Wer ein wenig über den Bibliothekstellerrand hinaus schaut, sieht zudem, wie andere Kulturinstitutionen mit dem Wunsch nach mehr Nachhaltigkeit umgehen: Museen, Schulen, kleine und mittlere Unternehmen (KMU). Vielerorts haben Workshops stattgefunden, Mitarbeitende wurden einbezogen, Ideen gesammelt, Best Practice eruiert – Bibliotheken sind in dieser Beziehung ja kein Sonderfall. Die Entwicklung zu einer grüneren Organisation ist ein Prozess, der sich aus vielen kleinen Schritten zusammensetzt. Zurzeit entstehen auch in der Schweiz erste Leitfäden für Organisationen, wie sie ihre nachhaltige Entwicklung gestalten können.

V

Biblio2030 ist eine Kampagne für die Mitglieder von Bibliosuisse und alle Bibliotheken im ganzen Land. Die Kommission Biblio2030 unterstützt die Mitglieder inhaltlich und mit konkreten Angeboten, Empfehlungen und Materialien dabei, ihr Engagement für die nachhaltige Entwicklung umzusetzen. Wo steht die Kommissionsarbeit nach knapp drei Jahren mit dem Thema? Was ist gelungen, was ist schwierig und warum?

Gespräche mit Kolleg*innen und Studierenden der Informationswissenschaft bestätigen uns darin, dass Biblio2030 gut unterwegs ist. Die Grundlagen für eine Kampagne sind gelegt: Das Thema ist in vielen Bibliotheken lanciert, nachhaltiges Leben ist vielen Verantwortlichen und Mitarbeitenden in Bibliotheken ein echtes Anliegen. Das eigene Verhalten, das Wirken der Organisation wird zunehmend auch nach grünen Gesichtspunkten und Kriterien der sozialen Gerechtigkeit untersucht und neue Wege werden beschritten. Zudem ist Nachhaltigkeit als Gegenstand von studentischen Arbeiten im Fach Informationswissenschaft keine Seltenheit mehr. Das alles ist ein schöner Erfolg. Aber, ganz ehrlich, ist der Funke wirklich übergesprungen? Verstehen sich die Bibliotheken in der Schweiz tatsächlich bereits als Akteurinnen und Plattformen für die Debatte über Nachhaltigkeit? Und finden sich in den Öffentlichen und Wissenschaftlichen Bibliotheken in der Schweiz auch Angebote, die über den Medienverleih zum Thema, Informationsangebote und Veranstaltungen hinausgehen? Da sind wir realistisch: Einzelne Beispiele sind vorhanden, und es gibt Bibliotheken, die ein ganzheitliches Verständnis von Nachhaltigkeit entwickelt haben und mutig Neues ausprobieren. Aber flächendeckend ist das gewiss noch nicht der Fall. Die SDG-Welle ist noch nicht über die Bibliotheken geschwappt, weiterhin bleibt viel zu tun.
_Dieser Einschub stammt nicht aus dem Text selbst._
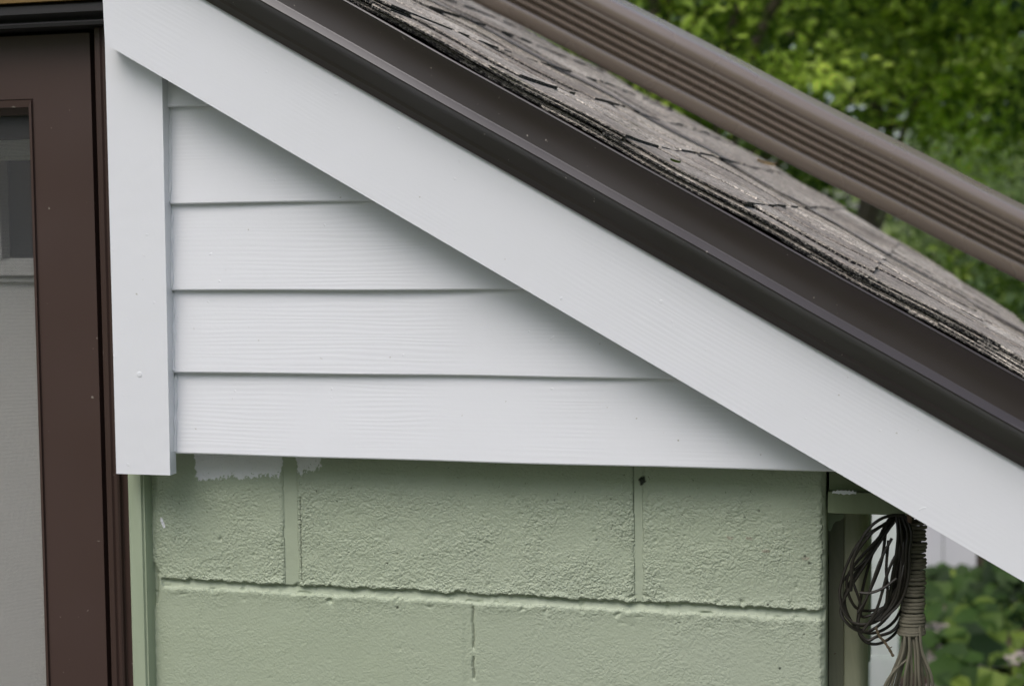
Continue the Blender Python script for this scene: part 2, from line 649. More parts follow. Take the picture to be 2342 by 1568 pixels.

Das hängt nicht zuletzt auch damit zusammen, dass nachhaltige Entwicklung als Prozess zu verstehen ist und nicht wie ein Befehl von oben erteilt werden kann. Nur, wer für sich selbst nachvollzogen hat, warum Nachhaltigkeit DAS Thema des Augenblicks ist, wird andere – Kolleg*innen, Vorgesetzte, Benutzer*innen – dafür begeistern können. Das braucht Zeit, Gespräche, Austausch, Selbstkritik, Reflexion, Lektüre, Inspiration, et cetera.

Bibliosuisse und insbesondere die Kommission Biblio2030 verstehen sich als Gesprächspartner für alle, die sich im Kontext Nachhaltigkeit und Bibliotheken engagieren wollen, die nach Lösungen für ein Problem suchen, das nur gemeinsam angegangen werden kann und die bereit sind, ihre eigenen Handlungsspielräume mutig zu eruieren und beherzt auszuschöpfen.


Heike Ehrlicher und Franziska Baetcke bilden gemeinsam mit Amélie Vallotton Preisig das Präsidium der Kommission Biblio2030 des Schweizer Bibliotheksverbands Bibliosuisse.